Jadi Miller, EdD, is director of assessment for Elkhorn Public Schools in Nebraska. She has experience as a teacher and an administrator at the elementary, secondary, and district levels.

Connect the Dots

I apologize for using a rather trite metaphor for the title of this blog, particularly since I never really cared for the dot-to-dot pages that would occasionally appear in my coloring books as a child.  I never saw the purpose. I could tell what the picture was going to be and I didn’t need to scour the page to find the next number to make it appear.

As an educator the idea of connecting things has become much more profound to me. Watching the students in my English classes make connections between what we were reading and what was happening in the world were some of my favorite teacher moments. The flip side of that was also enlightening to me. As a principal of a school with many different academic support programs for students I remember a conversation with a student who told me that she didn’t “do reading” when she went to a classroom to work with a teacher who was supporting English Learners, even though I had just been in that room and seen a lesson that was explicitly planned to connect to the general education classroom. The student didn’t see the connection and that was the problem.

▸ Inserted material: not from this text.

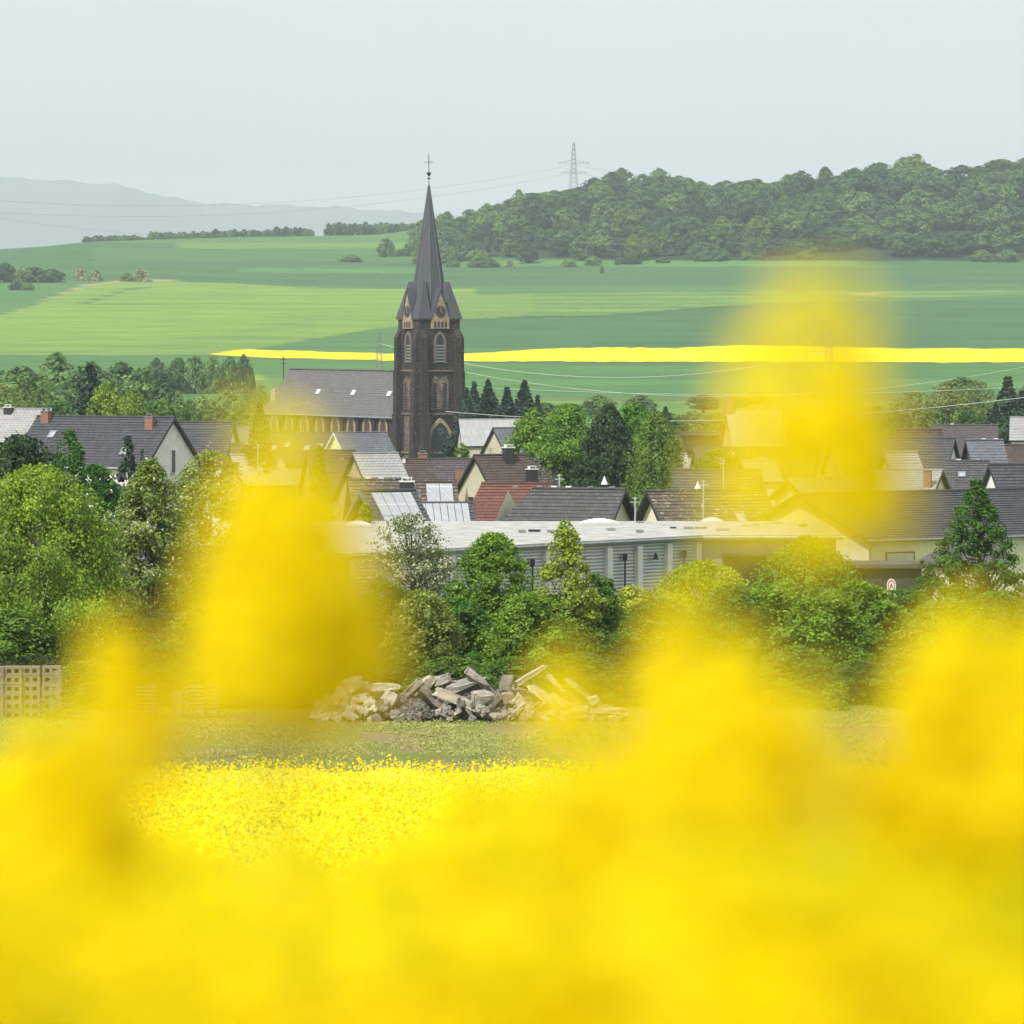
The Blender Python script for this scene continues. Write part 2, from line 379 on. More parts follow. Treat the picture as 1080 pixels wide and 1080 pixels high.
    m = (Y > 3420) & (Y < 4600) & (px > 450) & (py < 272 + np.interp(px, [450, 560, 700, 1080], [-4, 0, 3, 3])); col[m] = np.array((.025, .05, .02))
    # village ground, yard, field
    m = (Y < 1330); col[m] = np.array((.07, .12, .04))
    m = (Y < 420); col[m] = np.array((.10, .15, .05))
    m = (Y < 262); col[m] = np.array((.17, .195, .055))
    dn = np.sin(x * .9 + Y * .13) + np.sin(x * .37 - Y * .31 + 2) + .7 * np.sin(x * 2.1 + Y * .5)
    m = (Y < 256) & (Y > 212) & (dn > .75); col[m] = np.array((.19, .17, .085))
    m = (Y < 212); col[m] = np.array((.10, .13, .03))
    col = col * np.array((1.04, 1.0, .86))
    return col
def rows():
    r = [-30, -20, -12, -6, -3]; y = -1.0
    while y < 10: r.append(y); y += .5
    while y < 21000:
        r.append(y)
        y *= 1.0022 if 1300 < y < 4600 else (1.006 if y < 260 or 14000 < y < 18500 else 1.02)
    return np.array(r)
def build_ground():
    Yr = rows(); U = np.linspace(-1, 1, 241); U = np.sign(U) * np.abs(U) ** 1.15
    hw = .22 * np.abs(Yr) + 15
    X = hw[:, None] * U[None, :]; YY = np.repeat(Yr[:, None], len(U), 1); Z = tz(X, YY)
    px, py = toPix(X, np.maximum(YY, 1), Z)
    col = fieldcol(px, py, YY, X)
    nr, nc = X.shape
    V = np.stack([X, YY, Z], -1).reshape(-1, 3)
    me = bpy.data.meshes.new('ground'); me.vertices.add(nr * nc); me.vertices.foreach_set('co', V.ravel().astype('f'))
    i = np.arange((nr - 1) * nc).reshape(nr - 1, nc)[:, :-1].ravel()
    q = np.stack([i, i + 1, i + nc + 1, i + nc], 1); n = len(q)
    me.loops.add(n * 4); me.loops.foreach_set('vertex_index', q.ravel().astype('i'))
    me.polygons.add(n); me.polygons.foreach_set('loop_start', np.arange(0, n * 4, 4, dtype='i')); me.polygons.foreach_set('loop_total', np.full(n, 4, 'i'))
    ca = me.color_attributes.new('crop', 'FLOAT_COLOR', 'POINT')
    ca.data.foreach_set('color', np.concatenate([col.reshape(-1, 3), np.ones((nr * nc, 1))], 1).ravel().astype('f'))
    me.update(calc_edges=True); me.polygons.foreach_set('use_smooth', [True] * n)
    m, nt, b = newmat('field_ground')
    at = N(nt, 'ShaderNodeAttribute'); at.attribute_name = 'crop'
    tc = N(nt, 'ShaderNodeTexCoord')
    def mp(sx, sy, rz=0):
        mp = N(nt, 'ShaderNodeMapping'); L(nt, tc.outputs['Object'], mp.inputs[0]); mp.inputs['Scale'].default_value = (sx, sy, 1); mp.inputs['Rotation'].default_value = (0, 0, rz); return mp.outputs[0]
    n1 = noise(nt, 1, 5, vec=mp(.006, .012), rough=.65); n2 = noise(nt, 1, 6, vec=mp(.03, .045), rough=.7); n3 = noise(nt, 1.5, 6, vec=mp(1, 1), rough=.7)
    c = mixc(nt, .45, at.outputs['Color'], ramp(nt, n1, [(.32, (.55, .62, .7)), (.68, (1.5, 1.3, 1.2))]), 'MULTIPLY')
    c = mixc(nt, .4, c, ramp(nt, n2, [(.3, (.6, .65, .6)), (.7, (1.4, 1.3, 1.3))]), 'MULTIPLY')
    c = mixc(nt, .5, c, ramp(nt, n3, [(.3, (.55, .55, .5)), (.7, (1.4, 1.4, 1.3))]), 'MULTIPLY')
    # tramlines left by the sprayer along the contour
    wv = N(nt, 'ShaderNodeTexWave'); wv.bands_direction = 'Y'; L(nt, mp(.004, .011, .12), wv.inputs[0]); wv.inputs['Scale'].default_value = 1; wv.inputs['Distortion'].default_value = 3; wv.inputs['Detail'].default_value = 3; wv.inputs['Detail Scale'].default_value = .6
    c = mixc(nt, .28, c, ramp(nt, wv.outputs[1], [(0, (.72, .8, .8)), (.1, (1, 1, 1)), (.9, (1.1, 1.1, 1.05)), (1, (1.3, 1.2, 1.1))]), 'MULTIPLY')
    L(nt, c, b.inputs['Base Color']); b.inputs['Roughness'].default_value = .95; b.inputs['Specular IOR Level'].default_value = .1
    me.materials.append(m)
    o = link(bpy.data.objects.new('ground', me)); tag(o, kind='structure')
build_ground()
# ------------------------------------------------------------------ sky, sun, haze
SUN_EL, SUN_AZ = 52.0, 215.0      # azimuth clockwise from +Y: behind the camera and to the left
w = bpy.data.worlds.new('World'); sc.world = w; w.use_nodes = True
nt = w.node_tree; bg = nt.nodes['Background']
sk = nt.nodes.new('ShaderNodeTexSky'); sk.sky_type = 'NISHITA'; sk.sun_disc = False; sk.sun_elevation = R_(SUN_EL); sk.sun_rotation = R_(SUN_AZ)
sk.air_density = 1.0; sk.dust_density = 4.0; sk.ozone_density = 1.0; sk.altitude = 100
hs = nt.nodes.new('ShaderNodeHueSaturation'); hs.inputs['Saturation'].default_value = .45
L(nt, sk.outputs[0], hs.inputs['Color']); L(nt, mixc(nt, ramp(nt, noise(nt, 3.0, 4, vec=None, coord='Generated'), [(.3, (.66,) * 3), (.7, (.80,) * 3)]), hs.outputs[0], (6.15, 6.7, 6.65)), bg.inputs[0]); bg.inputs[1].default_value = .12
sun = bpy.data.lights.new('sun', 'SUN'); sun.energy = 3.9; sun.angle = R_(.6); sun.color = (1, .955, .88)
so = link(bpy.data.objects.new('sun', sun))
az = R_(SUN_AZ); el = R_(SUN_EL)
d = Vector((math.sin(az) * math.cos(el), math.cos(az) * math.cos(el), math.sin(el)))
so.rotation_euler = d.to_track_quat('Z', 'Y').to_euler(); so.location = (0, -20, 200)
m = bpy.data.materials.new('haze_air'); m.use_nodes = True; nt = m.node_tree; nt.nodes.remove(nt.nodes['Principled BSDF'])
pv = nt.nodes.new('ShaderNodeVolumePrincipled'); pv.inputs['Density'].default_value = HAZE = .64e-4; pv.inputs['Color'].default_value = (.82, .94, 1.0, 1); pv.inputs['Anisotropy'].default_value = 0
L(nt, pv.outputs[0], nt.nodes['Material Output'].inputs['Volume'])
mb = MB(); mb.box((0, 11500, 200), (12000, 23400, 660)); hz = mb.build('haze', m); tag(hz, kind='stuff')
sc.view_settings.view_transform = 'Standard'; sc.view_settings.look = 'None'; sc.view_settings.exposure = EXPO = 0.34; sc.view_settings.gamma = 1
sc.cycles.use_denoising = True; sc.cycles.max_bounces = 10; sc.cycles.volume_bounces = 0; sc.cycles.diffuse_bounces = 8; sc.cycles.transmission_bounces = 4
sc.cycles.transparent_max_bounces = 4; sc.cycles.use_adaptive_sampling = True; sc.cycles.adaptive_threshold = .02
sc.cycles.caustics_reflective = False; sc.cycles.caustics_refractive = False; sc.cycles.sample_clamp_indirect = 6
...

One of my favorite things about the visual assessment tenets framework is the fact that it really emphasizes the connections that are inherent with good assessment practices. Assessment should not happen separately from instruction; it should inform with and strengthen instruction. We should strengthen student investment through being clear about the purpose of assessment and accurately sharing the information gained. These practices are knit together with intention and clarity of purpose and that should be shared with all stakeholders.

I believe that our educators are connecting the dots of best practices better than we ever have before. I think we can continue to grow in our efforts to make those connections clear to students of all ages. It is not enough for us to see and understand the links; we need to make sure that our students do, too. Writing a learning goal on a board at the front of the room isn’t the same as a quick conversation about what that goal is, what success looks like, and how we will get there. I know some of you may say that we do not have time. I would counter that you’re taking the time now but without the transparency of telling the students about it. If your target requires students to do some exploratory learning, then make those connections at the end of the lesson. Either way, providing ways for students to engage in self-assessment and self-regulation strengthens their learning. Making targets and success criteria a mystery does not make the learning more rigorous.

The word “connect” is my word of the year and I am currently wearing it on a bracelet on my wrist. It came from the idea that, now more than ever, we need to make sure that all of us see how things connect. Nothing in our world feels connected like it has in the past. I miss seeing my friends and colleagues in 3-D rather than just on a screen. I’m grateful for the screen, but I do miss those formal and informal connections with people. Jim Knight (2016) talks about connecting with people by being fully present. I am trying to find ways to be fully present in my interactions with people, in whatever form those interactions take, to help strengthen my connections with them and the connections between ideas that we are trying to implement.

We know the things that make a difference for students and their learning. The connections between those things and the connections between each other take a bit more work than the dot-to-dot pages in a coloring book. Let’s make sure that our colleagues and our students see the relationships between those things in the very same way we do.

 

Erkens, C., Schimmer, T., Dimich, N., & Vagle, N. Essential assessment: Six tenets for bringing hope, efficacy, and achievement to the classroom. 2017. Solution Tree Press.

Knight, J. Better conversations: Coaching ourselves and each other to be more credible, caring, and connected. 2016. Corwin Press.